Abstract

Key-Value (K-V) stores are an integral building block in modern datacenter applications. With byteaddressable persistent memory (PM) technologies, such as Intel/Micron's 3D XPoint, on the horizon, there has been an influx of new high performance K-V stores that leverage PM for performance. However, there remains a significant performance gap between PM optimized K-V stores and DRAM resident ones, largely reflecting the gap between projected PM latency relative to that of DRAM. We address that performance gap with Bullet, a K-V store that leverages both the byte-addressability of PM and the lower latency of DRAM, using a technique called cross-referencing logs (CRLs) to keep PM updates off the critical path.
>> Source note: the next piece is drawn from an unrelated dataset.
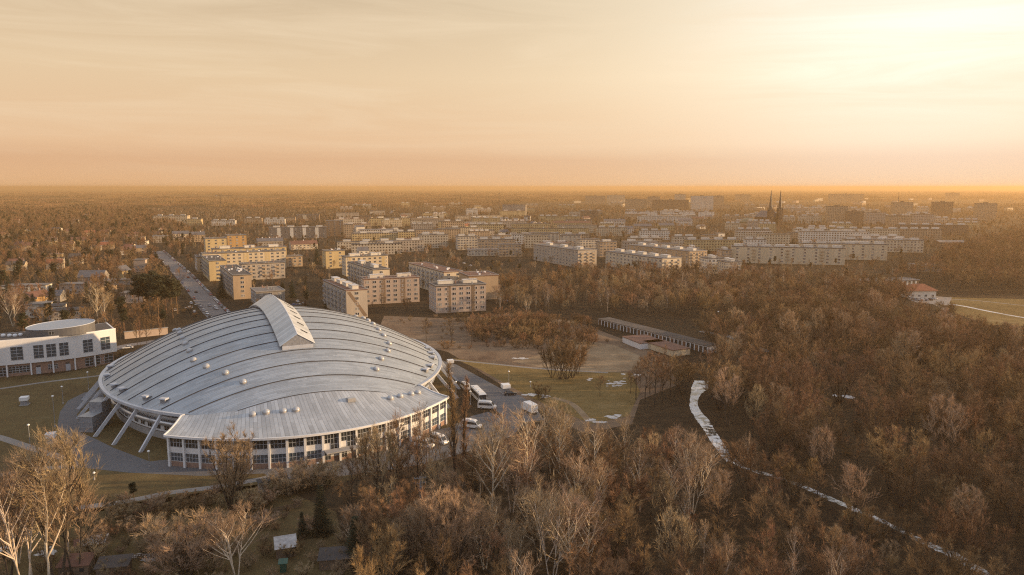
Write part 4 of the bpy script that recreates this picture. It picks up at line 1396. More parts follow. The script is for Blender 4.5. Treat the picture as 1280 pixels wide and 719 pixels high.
block((1085, 353), 1149, 5, 'low grandstand like shed with a row of pale posts', L2=14, wall='brown', roof='pale', alpha=14, cat='shed', name='open_shed', stripes=tuple((i / 12, i / 12 + .035, 'white') for i in range(12)), win=True, bay=100, floors=1)
block((1150, 333), 1180, 5, 'pale flat roofed yard building right behind the post shed', L2=18, wall='tan', roof='pale', alpha=0, cat='shed', name='yard_shed')
# far towers
for B, xC, h, wl_, lb in (((1035, 258), 1060, 34, 'tan', 'pale point tower with dark windows, nearest right of the church'), ((1061, 264.5), 1080, 26, 'brown', 'dark brown tower block right of the nearest pale tower'),
                          ((1118, 253), 1142, 36, 'tan', 'broad tower block with a mast on its roof'), ((1168, 252.5), 1192, 36, 'brown', 'tall brown tower block left of the far right tower'),
                          ((1222, 254.5), 1247, 36, 'tan', 'far right tower block standing apart'), ((1083, 266), 1108, 22, 'conc', 'pale mid rise block beside the dark brown tower'),
                          ((1112, 270), 1140, 20, 'tan', 'mid rise block below the tower with a mast'), ((1142, 268), 1168, 20, 'conc', 'mid rise block left of the tall brown tower'), ((810, 246), 825, 38, 'tan', 'slim tower left of the dark slab tower'),
                          ((815, 250), 861, 32, 'brown', 'dark slab tower in front of the gridded white tower'), ((864, 245), 892, 44, 'white', 'white gridded slab tower, widest of the far towers'), ((844, 243), 857, 44, 'pale', 'thin tower peeking out left of the gridded tower'),
                          ((782, 249), 809, 34, 'tan', 'tan slab tower left of the slim tower'), ((732, 245), 757, 34, 'tan', 'faint tower slab far behind the brown office block'), ((759, 244), 781, 36, 'cream', 'cream tower slab far off beside the faint one'),
                          ((1037, 242.5), 1080, 40, 'tan', 'hazy long slab tower on the skyline behind the church'), ((1183, 241), 1200, 40, 'tan', 'farthest tower on the skyline above the tall brown tower'), ((628, 256), 657, 27, 'conc', 'lone tower block in the middle of the far town'),
                          ((893, 245), 905, 40, 'tan', 'tan tower right against the gridded tower'), ((920, 243), 938, 36, 'tan', 'hazy tower block left of the church spires')):
    block(B, xC, h, lb, L2=14, wall=wl_, alpha=-4 + rnd.uniform(-6, 6), cat='tower block', name='tower_block', boxes=1, boxcol='brown')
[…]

Bullet delivers performance approaching that of DRAM resident K-V stores by maintaining two hash tables, one in the slower (backend) PM and the other in the faster (frontend) DRAM. CRLs are a scalable persistent logging mechanism that keeps the two copies mutually consistent. Bullet also incorporates several critical optimizations, such as dynamic load balancing between frontend and backend threads, support for nonblocking Gets, and opportunistic omission of stale updates in the backend. This combination of implementation techniques delivers performance within 5% of that of DRAM-only key-value stores for realistic (read-heavy) workloads. Our general approach, based on CRLs, is "universal" in that it can be used to turn any volatile K-V store into a persistent one (or vice-versa, provide a fast cache for a persistent K-V store).